I was a bit worried it would tell me my weight and I have 10 more days to go before I’m supposed to weigh myself again. But it tells you your BMI. No less distressing in one way, but still!

Food: It’s also difficult to enjoy your food when you have a cold. But I think I did ok…probably ate a bit past fullness.

 Water: no and no and no…needed to drink more. You know wrap up, plenty of fluids… well I didn’t.

Motivation and affirmation: well, I took some pics of myself today in tight clothes. Hopefully that will keep me motivated at some point in the future.

Day One: or Hello World!

I’m unfit. I’m fat. I’m unhappy. I’m unemployed and I’m in a bad marriage. But I plan to transform my life through Bikram Yoga, generally improving my fitness, changing my relationship with food and one season of women’s rugby.

Why Rugby?

Not entirely sure. But I like the atmosphere. I signed my son up for regular weekend practice. I don’t really understand the rules of rugby. I’m an ‘experiential’ person – so learn best by doing.  A couple of people suggested I give it a try. Why not?  It looks fun.  I’m quite far from doing the rugby specific training. But I am doing the Couch to 5 K programme (free podcasts from the NHS) which gets you running and weight training three times a week to build my stamina and strength.  The Bikram yoga also helps with stamina, flexibility, core strength and grip.

Why Yoga?

A friend suggested it. I gave it a try. She promised me that I could lose a dress size in a month of going 3 to 4 times a week. Not quite sure I have, but when you weigh as much as I do dress sizes are pretty far between.  I have definitely lost inches. But the first time I weighed myself – after almost four weeks of Bikram, I found I’d GAINED 11 lbs.  Freaked me out. I figure I lost  7 of those over the weekend (using a different set of scales) by ensuring I was drinking enough water and taking electrolyte supplements.  Using the same set of scales (at home) I lost another 2 pounds.
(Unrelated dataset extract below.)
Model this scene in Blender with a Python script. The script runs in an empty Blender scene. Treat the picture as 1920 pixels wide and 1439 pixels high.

I do find the Bikram Yoga pretty addictive. I did a 30 day intro deal and have just bought another 3 months. I’ll reassess then as it’s pretty expensive. But I’d love to get as far as I can in my practice in that time and then roll back to a lower intensity.
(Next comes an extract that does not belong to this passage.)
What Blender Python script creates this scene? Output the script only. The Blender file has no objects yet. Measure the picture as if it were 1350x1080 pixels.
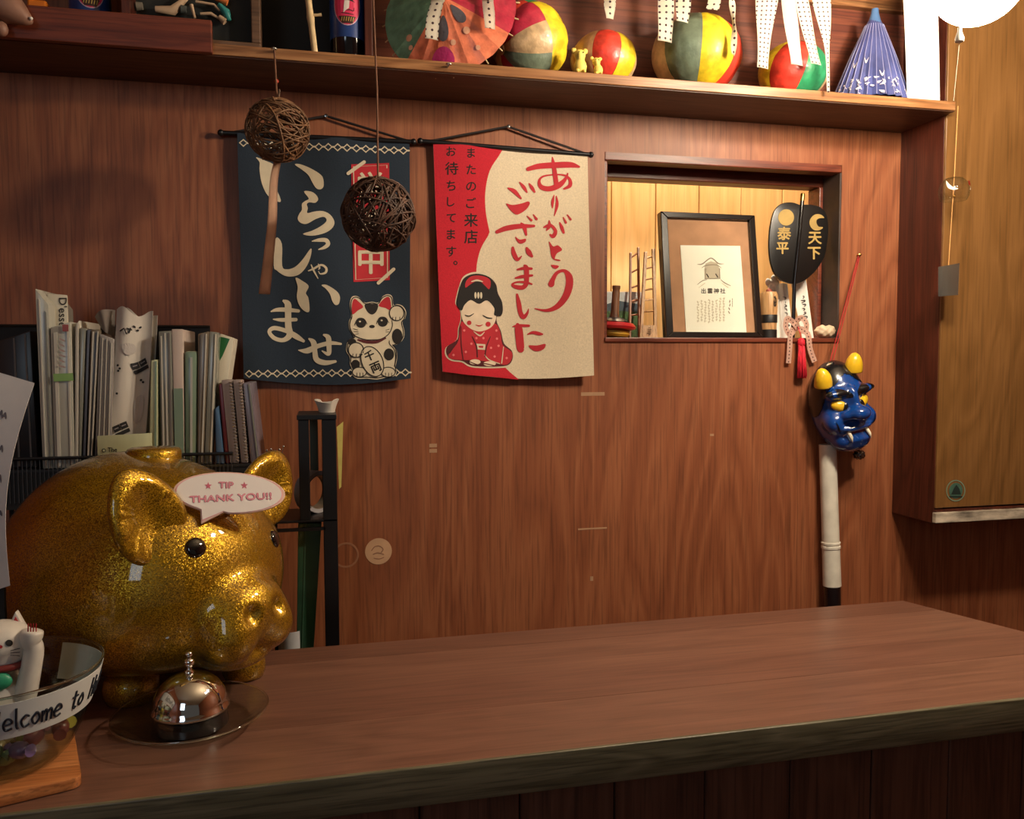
import bpy, bmesh, math, random
import numpy as np
from mathutils import Vector, Matrix, geometry, noise
from mathutils.bvhtree import BVHTree
random.seed(7)
scene = bpy.context.scene
COL = scene.collection
V = Vector
PI = math.pi

# ------------------------------------------------------------------ camera
FPX, CAM = 1080.0, V((0, -1.575, 1.43))
YAW, PIT, ROLL = math.radians(12.9), math.radians(3.43), math.radians(-0.2)
FW = V((math.sin(YAW)*math.cos(PIT), math.cos(YAW)*math.cos(PIT), -math.sin(PIT)))
RT0 = V((math.cos(YAW), -math.sin(YAW), 0)); UP0 = RT0.cross(FW)
RT = RT0*math.cos(ROLL) + UP0*math.sin(ROLL)
UP = -RT0*math.sin(ROLL) + UP0*math.cos(ROLL)
cd = bpy.data.cameras.new('camera'); cam = bpy.data.objects.new('camera', cd); COL.objects.link(cam)
cd.sensor_width = 36; cd.lens = FPX/1350*36; cd.clip_start = 0.02
M = Matrix((RT, UP, -FW)).transposed().to_4x4(); M.translation = CAM
cam.matrix_world = M
scene.camera = cam

# ------------------------------------------------------------------ world, lights, exposure
w = bpy.data.worlds.new('world'); scene.world = w; w.use_nodes = True
bg = w.node_tree.nodes['Background']; bg.inputs[0].default_value = (1.0, 0.88, 0.76, 1); bg.inputs[1].default_value = 0.05
vs = scene.view_settings
vs.view_transform = 'Standard'; vs.look = 'None'; vs.exposure = 0.28; vs.gamma = 1.0; vs.use_curve_mapping = False
def area(name, loc, target, size, power, color, sy=None):
    l = bpy.data.lights.new(name, 'AREA'); l.energy = power; l.color = color; l.size = size
    if sy: l.shape = 'RECTANGLE'; l.size_y = sy
    o = bpy.data.objects.new(name, l); COL.objects.link(o); o.location = loc
    o.rotation_euler = (V(target)-V(loc)).to_track_quat('-Z', 'Y').to_euler(); return o
area('daylight_from_entrance', (-0.75, -2.75, 1.95), (0.0, -0.5, 1.05), 0.5, 3.6, (0.72, 0.87, 1.0), 0.7)
area('rear_room_ceiling_lamp', (0.95, 0.30, 2.55), (0.85, 0.36, 1.4), 0.3, 25.0, (1.0, 0.88, 0.66))
def point(name, loc, power, color, r):
    l = bpy.data.lights.new(name, 'POINT'); l.energy = power; l.color = color; l.shadow_soft_size = r
    o = bpy.data.objects.new(name, l); COL.objects.link(o); o.location = loc; return o
point('room_pendant_lamp', (1.02, -0.84, 2.11), 27.0, (1.0, 0.85, 0.67), 0.045)      # second pendant of the room, over the counter's right end, out of frame
LAMP_STRENGTH = 105.0

# ------------------------------------------------------------------ pixel helpers
def ray(px, py): return RT*((px-675)/FPX) + UP*((540-py)/FPX) + FW
def aY(px, py, y): d = ray(px, py); return CAM + d*((y-CAM.y)/d.y)
def aZ(px, py, z): d = ray(px, py); return CAM + d*((z-CAM.z)/d.z)
def aX(px, py, x): d = ray(px, py); return CAM + d*((x-CAM.x)/d.x)
def aD(px, py, dep): return CAM + ray(px, py)*dep
def plane(px, py, p0, n): d = ray(px, py); return CAM + d*((V(p0)-CAM).dot(n)/d.dot(n))

# ------------------------------------------------------------------ materials
MATS = {}
def nt_new(name):
    m = bpy.data.materials.new(name); m.use_nodes = True
    return m, m.node_tree, m.node_tree.nodes['Principled BSDF']
def lin(c):
    return tuple((x/12.92 if x <= 0.04045 else ((x+0.055)/1.055)**2.4) for x in c) + (1,)
def mat(name, rgb, rough=0.5, metal=0.0, coat=0.0, var=0.06, vscale=30, spec=0.5, bump=0.0, trans=0.0, sub=0.0, aniso=None, srgb=True, sheen=0.0):
    """plain procedural material: colour varied by a fine noise"""
    if name in MATS: return MATS[name]
    m, t, b = nt_new(name); c = lin([x/255 for x in rgb])
    b.inputs['Roughness'].default_value = rough; b.inputs['Metallic'].default_value = metal
    b.inputs['Coat Weight'].default_value = coat; b.inputs['Coat Roughness'].default_value = 0.06
    b.inputs['Specular IOR Level'].default_value = spec
    b.inputs['Transmission Weight'].default_value = trans
    b.inputs['Sheen Weight'].default_value = sheen
    tc = t.nodes.new('ShaderNodeTexCoord'); mp = t.nodes.new('ShaderNodeMapping'); nz = t.nodes.new('ShaderNodeTexNoise')
    if aniso: mp.inputs['Scale'].default_value = aniso
    nz.inputs['Scale'].default_value = vscale; nz.inputs['Detail'].default_value = 4
    rp = t.nodes.new('ShaderNodeValToRGB')
    rp.color_ramp.elements[0].position = 0.3; rp.color_ramp.elements[1].position = 0.7
    rp.color_ramp.elements[0].color = tuple(max(0, x*(1-2*var)) for x in c[:3]) + (1,)
    rp.color_ramp.elements[1].color = tuple(min(1, x*(1+2*var)) for x in c[:3]) + (1,)
    L = t.links.new
    L(tc.outputs['Object'], mp.inputs[0]); L(mp.outputs[0], nz.inputs[0]); L(nz.outputs[0], rp.inputs[0]); L(rp.outputs[0], b.inputs['Base Color'])
    if bump:
        bp = t.nodes.new('ShaderNodeBump'); bp.inputs['Strength'].default_value = bump; bp.inputs['Distance'].default_value = 0.002
        L(nz.outputs[0], bp.inputs['Height']); L(bp.outputs[0], b.inputs['Normal'])
    MATS[name] = m; return m
def wood(name, c1, c2, c3, axis='z', scale=1.0, rough=0.42, coat=0.0, pore=0.35, figure=1.0):
    if name in MATS: return MATS[name]
    m, t, b = nt_new(name); L = t.links.new
    b.inputs['Roughness'].default_value = rough; b.inputs['Coat Weight'].default_value = coat; b.inputs['Coat Roughness'].default_value = 0.15
    tc = t.nodes.new('ShaderNodeTexCoord')
    def mp(a, l):
        s = [a*scale]*3; s['xyz'.index(axis)] = l*scale
        n = t.nodes.new('ShaderNodeMapping'); n.inputs['Scale'].default_value = s; L(tc.outputs['Object'], n.inputs[0]); return n
    n1 = t.nodes.new('ShaderNodeTexNoise'); n1.inputs['Scale'].default_value = 1; n1.inputs['Detail'].default_value = 3; n1.inputs['Distortion'].default_value = 0.8
    L(mp(9*figure, 1.1).outputs[0], n1.inputs[0])
    # contour lines of the broad noise give cathedral figure
    mu = t.nodes.new('ShaderNodeMath'); mu.operation = 'MULTIPLY'; mu.inputs[1].default_value = 9.0; L(n1.outputs[0], mu.inputs[0])
    fr = t.nodes.new('ShaderNodeMath'); fr.operation = 'PINGPONG'; fr.inputs[1].default_value = 0.5; L(mu.outputs[0], fr.inputs[0])
    n2 = t.nodes.new('ShaderNodeTexNoise'); n2.inputs['Scale'].default_value = 1; n2.inputs['Detail'].default_value = 6; n2.inputs['Roughness'].default_value = 0.65
    L(mp(150, 3.0).outputs[0], n2.inputs[0])
    ad = t.nodes.new('ShaderNodeMath'); ad.operation = 'MULTIPLY_ADD'; ad.inputs[1].default_value = 0.75; L(fr.outputs[0], ad.inputs[0])
    m2 = t.nodes.new('ShaderNodeMath'); m2.operation = 'MULTIPLY'; m2.inputs[1].default_value = 0.75; L(n2.outputs[0], m2.inputs[0]); L(m2.outputs[0], ad.inputs[2])
    rp = t.nodes.new('ShaderNodeValToRGB'); e = rp.color_ramp.elements
    e[0].position = 0.15; e[1].position = 0.85; e[0].color = lin([x/255 for x in c1]); e[1].color = lin([x/255 for x in c3])
    k = e.new(0.5); k.color = lin([x/255 for x in c2]); L(ad.outputs[0], rp.inputs[0])
    n3 = t.nodes.new('ShaderNodeTexNoise'); n3.inputs['Scale'].default_value = 1; n3.inputs['Detail'].default_value = 5
    L(mp(230, 8.0).outputs[0], n3.inputs[0])
    r3 = t.nodes.new('ShaderNodeValToRGB'); r3.color_ramp.elements[0].position = 0.36; r3.color_ramp.elements[1].position = 0.5
    q = 1-pore; r3.color_ramp.elements[0].color = (q, q, q, 1); r3.color_ramp.elements[1].color = (1, 1, 1, 1); L(n3.outputs[0], r3.inputs[0])
    mx = t.nodes.new('ShaderNodeMix'); mx.data_type = 'RGBA'; mx.blend_type = 'MULTIPLY'; mx.inputs[0].default_value = 1.0
    L(rp.outputs[0], mx.inputs[6]); L(r3.outputs[0], mx.inputs[7]); L(mx.outputs[2], b.inputs['Base Color'])
    bp = t.nodes.new('ShaderNodeBump'); bp.inputs['Strength'].default_value = 0.12; bp.inputs['Distance'].default_value = 0.0008
    L(n3.outputs[0], bp.inputs['Height']); L(bp.outputs[0], b.inputs['Normal'])
    MATS[name] = m; return m
def glass(name, tint=(1, 1, 1), rough=0.02, ior=1.45, alpha=1.0):
    if name in MATS: return MATS[name]
    m, t, b = nt_new(name)
    b.inputs['Base Color'].default_value = tuple(tint)+(1,); b.inputs['Transmission Weight'].default_value = 1
    b.inputs['Roughness'].default_value = rough; b.inputs['IOR'].default_value = ior; b.inputs['Alpha'].default_value = alpha
    MATS[name] = m; return m
def pane(name, tint=(0.95, 0.97, 0.95), ior=1.45, rough=0.0):
    """thin clear glass: transparent with Fresnel reflection, greyer at grazing angles"""
    if name in MATS: return MATS[name]
    m, t, b = nt_new(name); t.nodes.remove(b); L = t.links.new
    out = t.nodes['Material Output']; tr = t.nodes.new('ShaderNodeBsdfTransparent'); gl = t.nodes.new('ShaderNodeBsdfGlossy'); mx = t.nodes.new('ShaderNodeMixShader'); fr = t.nodes.new('ShaderNodeMath'); fr.operation = 'POWER'; fr.inputs[1].default_value = 4.0; f2 = t.nodes.new('ShaderNodeMath'); f2.operation = 'MULTIPLY_ADD'; f2.inputs[1].default_value = 0.75; f2.inputs[2].default_value = ((ior-1)/(ior+1))**2; lw = t.nodes.new('ShaderNodeLayerWeight')
    gl.inputs['Roughness'].default_value = rough; lw.inputs['Blend'].default_value = 0.35
    mc_ = t.nodes.new('ShaderNodeMix'); mc_.data_type = 'RGBA'; mc_.inputs[6].default_value = tuple(tint)+(1,); mc_.inputs[7].default_value = (0.80, 0.85, 0.82, 1)
    L(lw.outputs['Facing'], mc_.inputs[0]); L(mc_.outputs[2], tr.inputs[0]); L(lw.outputs['Facing'], fr.inputs[0]); L(fr.outputs[0], f2.inputs[0]); L(f2.outputs[0], mx.inputs[0]); L(tr.outputs[0], mx.inputs[1]); L(gl.outputs[0], mx.inputs[2]); L(mx.outputs[0], out.inputs[0])
    MATS[name] = m; return m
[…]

Changing my relationship with food?

I’m using the Paul McKenna “I Can Make You Thin” system. I’ve used it before. It really works. But it’s not immune to the power of my intensive self-sabotage and deliberately giving up on the approach.  This time I going to use the 90 day success journal approach.  And I’m going to record it here on a DAILY basis. I’ve always found blogging easier than journalling.  However, due to copyright issues I’ll be recording an amended approach covering.

Food, Water, Exercise, Affirmation and motivation.